The state Department of Justice agreed with Lufkin’s memo.

When the Washington County Major Crimes Team did interview the officers after the Macduff shooting, the questioning appears to have lacked rigor, according to the OIR Group report. For example, the report finds that the investigators didn’t push back on the officers’ conclusion that Macduff was not in a mental health crisis. Investigators didn’t ask why the tactical plan for pulling Macduff from his truck was not briefed to everyone involved. And they didn’t ask about one officer’s apparently unilateral decision to fire bean bags at Macduff’s windshield.

In questioning Maldonado, investigators did not ask about his decision to punch out the truck window without explicit approval or about his decision to stay next to the truck for 18 seconds before firing the second deadly volley of shots instead of following the other officers to a safe position.

The report’s recommendations are non-binding, but Tigard Police Chief Kathy McAlpine responded to the report before it was made public in a letter to City Manager Steve Rymer. In the letter, McAlpine said the department has taken a number of steps since the Macduff shooting, including adopting body-worn cameras and adding an officer to the Washington County Mental Health Response Team.

“We are open to many of the recommendations made in the report and will thoughtfully evaluate where they can be incorporated, in alignment with national best practices and Oregon law,” McAlpine wrote.

After the shooting, Maldonado was placed on leave pending an investigation.
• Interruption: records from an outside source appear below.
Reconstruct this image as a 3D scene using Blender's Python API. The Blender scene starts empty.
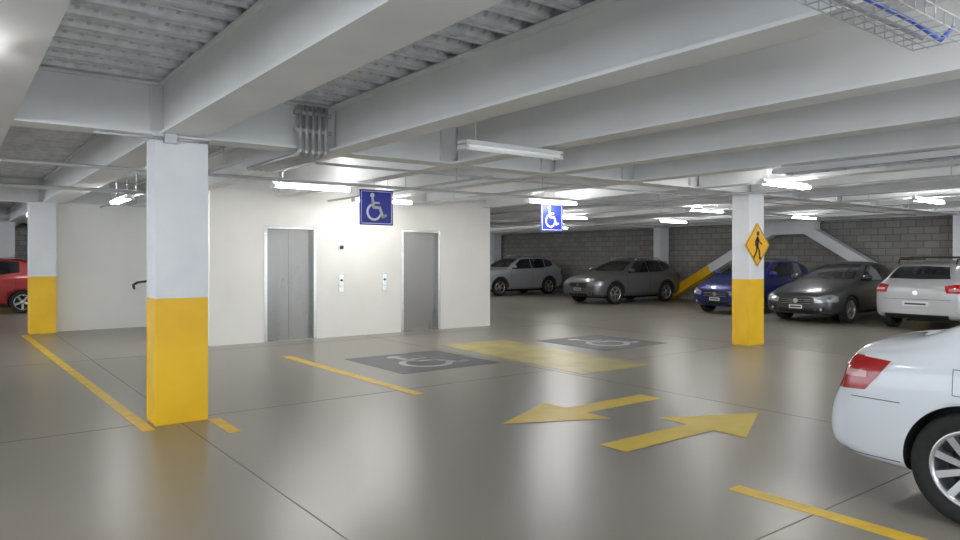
import bpy, bmesh, math, random
from mathutils import Vector, Matrix
from mathutils.bvhtree import BVHTree
random.seed(4)
scene=bpy.context.scene
COL=scene.collection
# ------------------------------------------------------------------ materials
def sset(b,k,v):
    if k in b.inputs: b.inputs[k].default_value=v
def mat(name,col,rough=.5,metal=0.,spec=.5,coat=0.,emit=None,estr=0.):
    m=bpy.data.materials.new(name); m.use_nodes=True
    b=m.node_tree.nodes['Principled BSDF']
    sset(b,'Base Color',(*col,1)); sset(b,'Roughness',rough); sset(b,'Metallic',metal)
    sset(b,'Specular IOR Level',spec); sset(b,'Coat Weight',coat); sset(b,'Coat Roughness',.04)
    if emit: sset(b,'Emission Color',(*emit,1)); sset(b,'Emission Strength',estr)
    return m
def noisy(name,c1,c2,scale=3.,rough=.5,rough2=None,metal=0.,bump=0.,bscale=60.,lo=.35,hi=.65,stretch=(1,1,1),detail=6,coat=0.,spec=.5):
    m=mat(name,c1,rough,metal,coat=coat,spec=spec); nt=m.node_tree; N=nt.nodes; Lk=nt.links; b=N['Principled BSDF']
    tc=N.new('ShaderNodeTexCoord'); mp=N.new('ShaderNodeMapping'); mp.inputs['Scale'].default_value=stretch
    Lk.new(tc.outputs['Object'],mp.inputs['Vector'])
    n=N.new('ShaderNodeTexNoise'); n.inputs['Scale'].default_value=scale; n.inputs['Detail'].default_value=detail
    Lk.new(mp.outputs[0],n.inputs['Vector'])
    r=N.new('ShaderNodeValToRGB'); r.color_ramp.elements[0].position=lo; r.color_ramp.elements[1].position=hi
    r.color_ramp.elements[0].color=(*c1,1); r.color_ramp.elements[1].color=(*c2,1)
    Lk.new(n.outputs['Fac'],r.inputs['Fac']); Lk.new(r.outputs['Color'],b.inputs['Base Color'])
    if rough2 is not None:
        mr=N.new('ShaderNodeMapRange'); mr.inputs['From Min'].default_value=lo; mr.inputs['From Max'].default_value=hi
        mr.inputs['To Min'].default_value=rough; mr.inputs['To Max'].default_value=rough2
        Lk.new(n.outputs['Fac'],mr.inputs['Value']); Lk.new(mr.outputs[0],b.inputs['Roughness'])
    if bump:
        n2=N.new('ShaderNodeTexNoise'); n2.inputs['Scale'].default_value=bscale; n2.inputs['Detail'].default_value=4
        Lk.new(mp.outputs[0],n2.inputs['Vector'])
        bp=N.new('ShaderNodeBump'); bp.inputs['Strength'].default_value=bump; bp.inputs['Distance'].default_value=.02
        Lk.new(n2.outputs['Fac'],bp.inputs['Height']); Lk.new(bp.outputs[0],b.inputs['Normal'])
    return m
M={}
M['beam']=noisy('beam_paint',(.78,.79,.80),(.85,.86,.86),1.5,.5,bump=.03)
M['white']=noisy('column_white_paint',(.78,.80,.84),(.85,.86,.88),2,.45,bump=.03)
M['yellow']=noisy('column_yellow_paint',(.90,.52,.006),(.97,.60,.010),2,.4,bump=.03)
M['plaster']=noisy('cream_plaster',(.86,.845,.80),(.90,.885,.84),1.2,.75,bump=.04,bscale=90)
M['steel']=noisy('stainless_door',(.19,.184,.172),(.28,.272,.26),1.0,.2,.3,metal=1.,stretch=(1,1,.25))
M['frame']=mat('stainless_frame',(.6,.6,.58),.25,1.)
M['galv']=noisy('galvanised_deck',(.62,.64,.67),(.80,.82,.85),4,.32,.42,metal=.3,bump=.05,bscale=12,stretch=(2.5,1,1))
M['conduit']=mat('galvanised_conduit',(.55,.56,.58),.4,.5)
M['pipe']=mat('painted_pipe',(.50,.50,.50),.5,.2)
M['blueconduit']=mat('blue_conduit',(.03,.10,.55),.45)
M['paint_y']=noisy('floor_paint_yellow',(.90,.65,.045),(.82,.59,.07),3,.42,.5,lo=.4,hi=.75,spec=.4)
M['paint_line']=noisy('floor_line_yellow',(.90,.60,.035),(.70,.50,.12),6,.42,.5,lo=.42,hi=.75,spec=.4)
M['paint_fade']=noisy('floor_paint_faded_yellow',(.58,.49,.13),(.42,.375,.19),1.8,.34,.42,lo=.35,hi=.7,detail=4,spec=.45)
M['patch']=noisy('floor_patch_dark',(.115,.12,.13),(.155,.16,.165),3,.45,.55,spec=.35)
M['paint_w']=noisy('floor_symbol_grey',(.48,.50,.52),(.60,.61,.62),5,.5,spec=.4)
M['tube']=mat('lit_tube',(1,1,1),.4,emit=(1,.98,.945),estr=66)
M['tubeoff_glow']=mat('unlit_tube_painted_glow',(.8,.82,.83),.3,emit=(1,1,1),estr=.2)  # switched-off tube; its pale shine is put in as weak emission
M['housing']=mat('lamp_housing',(.7,.7,.7),.4,.2)
M['black']=mat('black_plastic',(.012,.012,.013),.5)
M['joint']=mat('floor_joint_sealant',(.17,.16,.145),.6)
M['signblue']=mat('sign_blue',(.012,.03,.42),.4)
M['signwhite']=mat('sign_white',(.9,.9,.92),.45)
M['signyellow']=mat('sign_yellow',(.95,.50,.005),.4)
M['glass']=mat('dark_glass',(.012,.014,.016),.04,coat=1.)
M['tyre']=noisy('tyre_rubber',(.012,.012,.012),(.02,.02,.02),20,.75)
M['rim']=mat('alloy_rim',(.6,.61,.63),.25,.85)
M['rimdark']=mat('brake_dark',(.03,.03,.03),.5,.4)
M['chrome']=mat('chrome',(.75,.75,.76),.12,1.)
M['head']=mat('headlamp_lens',(.55,.58,.6),.08,.5,coat=1.)
M['red']=mat('tail_lamp_red',(.42,.008,.012),.12,coat=1.)
M['clear']=mat('tail_lamp_clear',(.62,.30,.28),.12,coat=1.)
M['plate']=mat('number_plate',(.8,.8,.78),.4)
M['platetext']=mat('number_plate_text',(.03,.05,.04),.5)
M['seam']=mat('panel_gap',(.03,.03,.03),.8)
def paint(name,c,metal=.3,coat=.8):
    return mat(name,c,.36,metal,coat=coat)
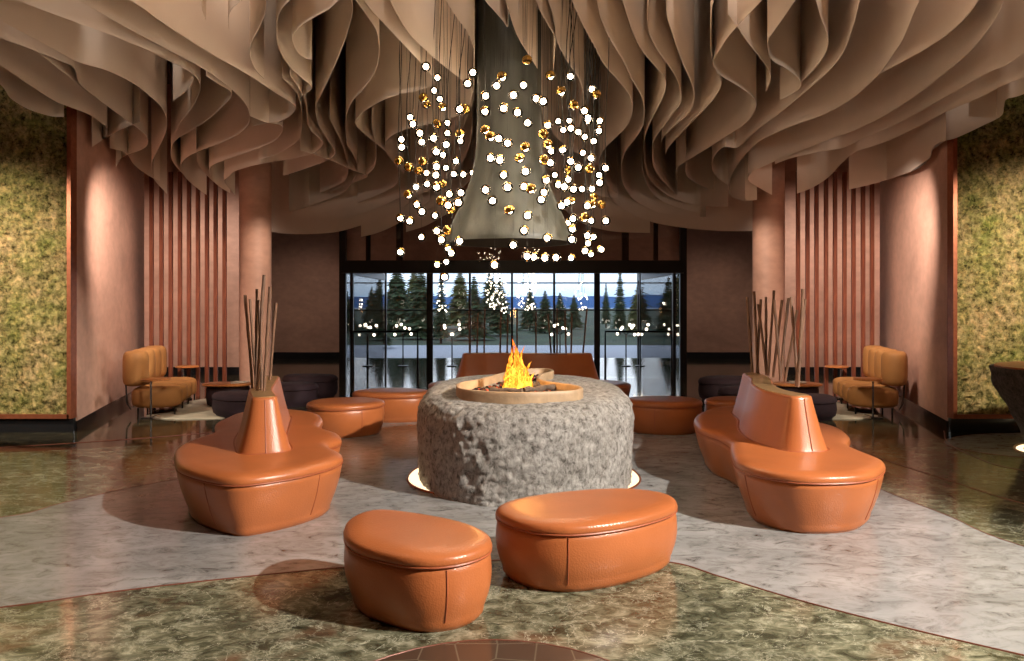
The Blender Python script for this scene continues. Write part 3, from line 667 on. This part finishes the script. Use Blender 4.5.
# light trough around the foot of the boulder
def ell(a, b_, n=96, e=.9): 
    return [(abs(math.cos(q))**e*(1 if math.cos(q) > 0 else -1)*a, abs(math.sin(q))**e*(1 if math.sin(q) > 0 else -1)*b_) for q in [2*PI*i/n+1e-4 for i in range(n)]]
t = thing('floor_light_trough', 'glowing floor light ring with copper edge around the boulder', 'floor light', (ctr[0]-.02, 8.12, .004))
a, b_ = ell(1.185, 1.03), ell(1.0, .85)
mb = MB(); mb.rings([[(x, y, .004) for x, y in a], [(x, y, .004) for x, y in b_]], False, False); mb.build('light_strip', M['trough'], t)
mb = MB(); mb.tube([(x, y, .006) for x, y in ell(1.195, 1.04)], .011, 6, True); mb.build('copper_edge', M['copper'], t)

# hood and flue
t = thing('fireplace_hood', 'dark plaster chimney flue flaring into a hood above the fire pit', 'chimney hood', (-.03, 8.5, 2.45))
pr = cat([(.70, 0), (.695, .05), (.66, .14), (.575, .32), (.49, .52), (.42, .70), (.375, .92), (.355, 1.2), (.35, 1.6)], 5)
mb = MB(); mb.lathe(pr+[(.35, 3.2), (.35, 4.7)], n=64, cap0=False); mb.build('hood_shell', M['concrete'], t)
mb = MB(); mb.lathe([(.697, .001), (.66, .0), (.62, .1), (.5, .3), (.4, .55), (.33, .8), (.32, 1.0)], n=64, cap0=False); mb.build('hood_lining', M['darklining'], t)

# ------------------------------------------------------------------ pendants
Z = []
for ox, oy, L in (
 (390,50,"L307,142 L405,236 L377,345 L425,418 G450,488 G285,408 G310,465 L172,575 L195,632 L595,505 G640,505 L707,192 L663,287 G958,225 L910,305 L816,392 L810,525 L970,498 L490,622 G400,630"),
 (500,50,"G232,88 L200,300 L115,385 L32,497 L150,535 L310,415 L368,438 G430,218 L600,225 G522,352 G628,470 L235,622 L785,333 G820,380 L720,520 L752,580 L850,605 L497,608 L408,640 L592,603"),
 (390,120,"L97,165 L100,232 L255,112 L272,188 L372,155 L490,112 L480,210 L600,180 G600,118 L395,272 L452,297 G77,348 G158,400 G283,355 L563,352 L397,398 L478,408 L312,452 G245,435 L392,470 L545,462 L625,465 L705,450 L222,572 L316,548 L397,572 G450,548 L505,632 L605,622 G155,635 G817,85 G858,140 L928,158 L1005,198 L858,325 L938,342 L970,470 L815,597 L1000,572"),
 (500,120,"L540,85 L605,70 L668,102 L722,145 L845,92 L800,180 L65,198 G215,235 G168,325 G370,120 G408,208 L437,268 L535,255 G370,340 L430,365 L707,280 L777,325 L603,355 G570,425 L668,405 G760,415 L900,410 L218,440 L467,470 L395,512 L583,508 L845,470 L850,535 L500,552 L548,570 L627,590 L700,590 L785,588 L67,575 L205,568 G262,588 L375,618 L750,5"),
 (390,190,"G435,92 L495,130 L583,108 L228,125 L272,185 L383,218 G520,165 L88,240 L168,265 L268,402 L400,350 L437,425 G485,345 L593,438 L495,498 L523,538 L88,530 L402,638 L480,613 L875,92 L892,640 L465,742"),
 (500,190,"L352,82 L525,135 L570,105 G615,88 L745,135 G790,120 G868,125 G800,60 G720,235 L778,262 L903,263 L622,245 L583,278 L617,333 L612,422 L235,218 L205,345 G80,172 L402,410 L112,470 L232,565 L285,572 L383,580 L477,577 L607,578 L745,390 L797,400 L752,455 L725,520 L775,547 L865,507")):
    for w in L.split():
        a, b_ = w[1:].split(','); Z.append((ox+int(a)/8.533, oy+int(b_)/8.533, w[0]))
random.seed(5)
def hemis(r, up, a0, n=14, m=7):
    """cap of a sphere around direction up, opening half-angle a0"""
    up = Vector(up).normalized(); u = up.orthogonal().normalized(); w = up.cross(u); rs = []
    for k in range(m+1):
        a = max(.02, a0*(1-k/m)); rs.append([tuple((up*math.cos(a)+(u*math.cos(2*PI*i/n)+w*math.sin(2*PI*i/n))*math.sin(a))*r) for i in range(n)])
    return rs
glob_me = {}
def proto_mesh(key, fn):
    if key not in glob_me: glob_me[key] = fn()
    return glob_me[key]
def mk(name, meshfn, key, matn, parent):
    me = proto_mesh(key, meshfn); o = bpy.data.objects.new(name, me); C.objects.link(o); o.parent = parent; return o
def tomesh(rs, matn, cap0=True, cap1=True, name='m'):
    def f():
        mb = MB(); mb.rings(rs, cap0, cap1); o = mb.build(name, M[matn]); me = o.data; bpy.data.objects.remove(o); return me
    return f
Rr = 1.17; placed = []
for i, (x, y, k) in enumerate(Z):
    dx = (x-507)*8.5/F; q = max(0, Rr*Rr-dx*dx); dep = math.sqrt(q)
    central = 478 < x < 545 or (452 < x < 565 and y > 195)
    rad = random.uniform(.75, 1.0)
    if central: Y = 8.5-max(dep*rad, .72)
    else: Y = 8.5+dep*rad*(1 if random.random() < .45 else -1)*random.uniform(.6, 1)
    for step in range(40):             # keep the globes clear of one another
        z = CH+(HY-y)*Y/F; X = (x-HX)*Y/F
        if all((X-a)**2+(Y-b)**2+(z-c)**2 > .0115 for a, b, c in placed): break
        Y += (-.06 if central else .06)*(1 if step < 12 else -1)
    placed.append((X, Y, z))
    col = 'left' if x < 474 else ('right' if x > 546 else 'centre'); row = 'upper' if y < 130 else ('middle' if y < 200 else 'lower')
    where = {'left': 'left side', 'right': 'right side', 'centre': 'middle'}[col]
    if k == 'L': lab = 'lit clear glass globe pendant, %s part of the cluster, %s' % (row, where)
    else: lab = 'gold coated glass globe pendant turned away, %s part of the cluster, %s' % (row, where)
    t = thing('globe_pendant', lab, 'pendant lamp', (X, Y, z), 0, '%s globe pendants, %s %s' % ('lit' if k == 'L' else 'gold', row, col))
    if k == 'L': t.rotation_euler = (0, 0, random.choice([0, 1.2, 2.4, 3.6, 4.8]))
    mk('glass_globe', tomesh(hemis(.050, (0, 0, 1), PI-.02, 16, 12), 'globe'), 'g', 'globe', t)
    if k == 'L':
        mk('bulb', tomesh(hemis(.0275, (0, 0, 1), PI-.02, 14, 10), 'bulb'), 'b', 'bulb', t)
        v = random.randrange(3); d = ((0, .35, 1), (.5, .5, .8), (0, 0, 1))[v]
        mk('gold_cap', tomesh(hemis(.0515, d, .75), 'gold', False, False), 'c%d' % v, 'gold', t)
    else:
        v = random.randrange(3); d = ((0, -1, .3), (.55, -.8, .1), (-.3, -.8, .6))[v]
        b0 = mk('bulb', tomesh([[(p[0]+d[0]*-.012, p[1]-d[1]*.012, p[2]-d[2]*.012) for p in r_] for r_ in hemis(.026, (0, 0, 1), PI-.02, 14, 10)], 'bulb'), 'bb%d' % v, 'bulb', t)
        mk('gold_cap', tomesh(hemis(.0515, d, 1.35), 'gold', False, False), 'd%d' % v, 'gold', t)
    ph = random.uniform(0, 6); heavy = i % 4 == 0 and not central; amp = random.uniform(.03, .07) if heavy else random.uniform(0, .02); sl = random.uniform(-.05, .05); pts = []
    Hc = 7.1-z-.05
    for s_ in range(25):
        u = s_/24; pts.append((amp*math.sin(u*9+ph)*min(1, u*4)-amp*math.sin(ph)*0+sl*u, amp*.6*math.cos(u*7+ph)*min(1, u*4), .048+Hc*u))
    mb = MB(); mb.tube(pts, .0042 if heavy else .0013, 5); mb.build('cable', M['cable'], t)

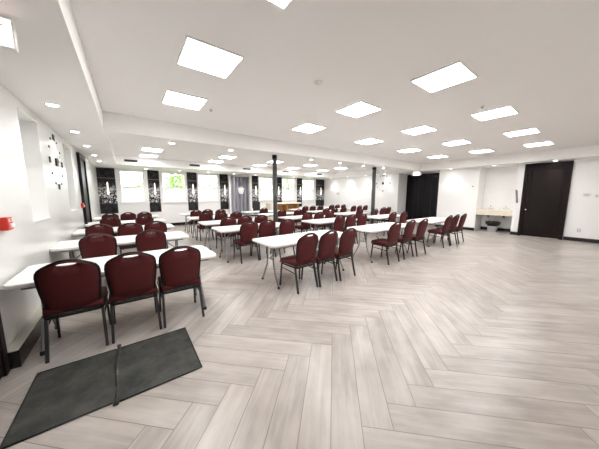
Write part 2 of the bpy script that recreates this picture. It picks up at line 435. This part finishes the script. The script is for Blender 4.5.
def pot_parts():
    r = thing('downlight', '', 'downlight', group='round recessed downlights')
    t = MB().lathe([(.058, 0), (.075, 0), (.075, -.006), (.058, -.009), (.058, 0)], n=24).build('trim_ring', 'white_trim', r)
    l = MB().lathe([(0, -.003), (.058, -.003), (.058, -.001), (0, -.001)], n=24).build('lens', 'pot_light', r)
    li = bpy.data.lights.new('downlight_beam', 'SPOT'); li.energy = 15; li.color = (1, .96, .91); li.spot_size = math.radians(105); li.spot_blend = .7; li.shadow_soft_size = .05
    lo = bpy.data.objects.new('downlight_beam', li); C.objects.link(lo); lo.parent = r; lo.location = (0, 0, -.02)
    return reg(r, [t, l, lo])
proto_p = pot_parts(); usedp = False
def place_pot(x, y, lab):
    global usedp
    if not usedp:
        usedp = True; proto_p.location = (x, y, ZS); proto_p['label'] = lab
    else: dup(proto_p, (x, y, ZS), 0, lab)
for k, y in enumerate((4.32, 5.87, 7.36, 8.91, 10.36)):
    place_pot(-.67, y, 'round downlight in the soffit over the clock wall, %s from the near end' % colword[k])
for k, x in enumerate((.87, 2.19, 4.83, 6.15, 7.44, 8.79)):
    place_pot(x, 5.87, 'round downlight under the ceiling beam, %s from the clock wall' % (colword + ['sixth'])[k])
for k, y in enumerate((1.22, 2.82, 4.29)):
    place_pot(11.42, y, 'round downlight over the door wall, %s' % ('by the brown door', 'in front of the sink niche', 'beside the exit sign')[k])
for k, y in enumerate((7.55, 8.8, 10.2, 11.7)):
    place_pot(11.42, y, 'round downlight over the plain wall beyond the black doors, %s' % ('nearest the doors', 'second', 'third', 'nearest the windows')[k])
for k, x in enumerate((.74, 2.05, 3.35, 4.65, 5.95, 7.25, 8.55, 9.85)):
    place_pot(x, 12.15, 'round downlight in the soffit above the windows, %s from the clock wall' % (colword + ['sixth', 'seventh', 'eighth'])[k])

# vents on the window soffit
v = thing('air_vent', '', 'vent', group='slot vents in the window soffit')
vf = MB().box(-.21, .21, -.012, 0, -.045, -.038).box(-.21, .21, -.012, 0, .038, .045).box(-.21, -.203, -.012, 0, -.038, .038).box(.203, .21, -.012, 0, -.038, .038).build('frame', 'grey_plastic', v)
vb = MB().box(-.203, .203, -.004, 0, -.038, .038).build('backing', 'black_plastic', v)
sl = MB()
for k in range(4): sl.box(-.203, .203, -.010, -.005, -.028 + k * .018, -.022 + k * .018)
vs = sl.build('slat', 'black_plastic', v)
reg(v, [vf, vb, vs])
for k, x in enumerate((.21, 2.47, 4.9, 7.22, 9.72)):
    lab = 'dark slot air vent in the soffit above the windows, %s from the clock wall' % colword[k]
    if k == 0: v.location = (x, 11.02, 2.79); v['label'] = lab
    else: dup(v, (x, 11.02, 2.79), 0, lab)

sd = thing('smoke_detector', 'round white smoke detector on the ceiling between two light panels', 'smoke detector', (2.09, 2.41, ZC))
MB().lathe([(0, 0), (.048, 0), (.048, -.008), (.04, -.02), (.02, -.026), (0, -.026)], n=24).build('body', 'white_plastic', sd)
MB().lathe([(.02, -.024), (.024, -.026), (.024, -.030), (.015, -.032), (0, -.032)], n=16).build('sensor_cap', 'white_plastic', sd)
for k, (x, y, lab) in enumerate(((1.26, 4.24, 'small ceiling sprinkler head beside the panel nearest the beam'), (4.80, 1.42, 'small ceiling sprinkler head beside the panel row nearest the door wall'))):
    s = thing('sprinkler', lab, 'sprinkler', (x, y, ZC), group='ceiling sprinklers')
    MB().lathe([(0, 0), (.03, 0), (.03, -.006), (.01, -.01), (.008, -.03), (0, -.03)], n=12).build('body', 'chrome', s)
    MB().lathe([(0, -.03), (.016, -.03), (.018, -.034), (0, -.036)], n=12).build('deflector', 'chrome', s)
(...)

He returned to work in March 2021 and transferred to the Port of Portland the following month. After OPB reported that Maldonado had been hired despite still being under criminal investigation, the Port of Portland fired him, saying they were not aware of the still open investigation when he was hired.

OPB also reported that Maldonado had tried and failed for years to become a police officer in the state. He failed a physical for the Oregon State Police, the oral boards for the Portland Police Bureau, the written test for the Beaverton Police, and the written test for the Clackamas County Sheriff’s Office twice. Maldonado was turned down after interviewing with Lake Oswego Code Enforcement and failed a background investigation with the Gresham Police Department after he failed to disclose a curfew violation he received when he was younger.

In 2019, after 13 years with the Tigard Police Department, Maldonado failed the background investigation for a position with the University of Oregon Police Department. Records obtained by OPB revealed the investigator who did his background check for Tigard in 2006 recommended against hiring him.

The OIR report released Monday said the Tigard command staff reviewed the hiring decision and claimed the Gresham failure was not apparent in the records. Still, the report notes, the department does not appear to have re-evaluated the initial hiring decision and recommends reviewing background investigation and hiring practices.

Barton, who helps lead the major crimes team but doesn’t have control over its policies, told OPB he has distributed the report to the members of the team.

“This is going to absolutely be one of the very first things we talk about at our next upcoming monthly meeting,” Barton said. “There are some good suggestions in here.”